The mysterious sources flare up and become about a hundred times brighter in X-rays in less than a minute, before returning to the original X-ray levels after about an hour. One of the sources, located near and presumably associated with the galaxy NGC 4636 at a distance of 47 million light years, was observed to flare once. Five flares were detected from the other source, which is located near the galaxy NGC 5128 at a distance of 12 million light years.

What could these objects be? Probably not magnetars, which are young neutron stars with powerful magnetic fields. Magnetars are also known to have giant X-ray flares, but they are different from these newly discovered objects in a few different ways including how long they flare and where they are found.

While the nature of these flares is unknown, researchers have begun to search for answers.
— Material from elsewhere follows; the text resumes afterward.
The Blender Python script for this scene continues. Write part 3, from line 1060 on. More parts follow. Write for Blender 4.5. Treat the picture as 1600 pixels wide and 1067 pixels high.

One idea is that the flares represent episodes when matter being pulled away from a companion star falls rapidly onto a black hole or neutron star. This could happen when the companion makes its closest approach to the compact object in an eccentric orbit. Another explanation could involve matter falling onto an intermediate-mass black hole, with a mass of about 800 times that of the Sun for one source and 80 times that of the Sun for the other.

These new flaring objects will likely keep both observational and theoretical astrophysicists busy for quite some time. Using telescopes like Chandra and XMM-Newton, they undoubtedly hope to come up with more answers soon.